CMU baseball progressing from slow start to season


The Central Michigan baseball team is working hard to erase its slow start to the season after recent success.

After a 3-8 start, CMU has gone 6-2 in its last eight games.

“I don’t think there’s any magic thing we have done or need to do to keep going this way,” said head coach Steve Jaksa. “What we are constantly trying to do is get better, and we have done that.”

The Chippewas first snapped a three-game losing streak on March 6 in a dominant 11-1 win against Bethune-Cookman.

The momentum continued for the team as it headed to the Snowbird Class in Port Charlotte, Fla., and won two of the three games.

In the last game in the classic, CMU fell 4-3 to Georgetown after going 15 innings.

The Chippewas came out full force this weekend, going 3-1 against Marshall, even managing a successful comeback in the third game of the series.

Jaksa said much of the start of the season is about identifying roles and figuring out where each person fits to help win games.

To Jaksa and his team, every player is important, and that is a mentality they don’t lose sight of, even when one teammate is having a standout or sub-par performance.

“Different guys show great leadership on any particular day,” Jaksa said. “I’m not going to call out players because that’s something I’ve never done, but, yes, we’ve had some guys play really well for us and also struggle on days.
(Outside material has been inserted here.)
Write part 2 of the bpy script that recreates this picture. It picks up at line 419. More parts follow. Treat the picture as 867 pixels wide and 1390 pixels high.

I just want everyone to continue to get better. Everybody complements each other to help achieve the goal to win ball games.”

Sophomore right-handed pitcher Jordan Foley has gotten off to a promising start, playing a crucial role in many of CMU’s victories.

Foley is 4-0 this season and pitched his first career complete game in a 4-1 win against West Virginia for the first game of the Snowbird Classic.

Freshman Logan Regnier and his brother, sophomore Nick Regnier, have teamed up at the plate for the Chippewas, leading the team with the top two batting averages.

Nick holds the No. 1 spot with a .333 average, recording 27 hits in 81 at-bats with five doubles, a triple and three home runs.

The elder Regnier has also racked up 16 RBI.

Logan falls just behind his brother, with a .329 average, 23 hits in 70 at-bats, five doubles, three triples and 11 RBI.

While the team is heading in the right direction, Jaksa said they aren’t done progressing.

“This group is hungry,” Jaksa said. “We’re not a finished product yet. We want to see the same kind of improvement in next few weeks, and we hope the record will improve along with it.”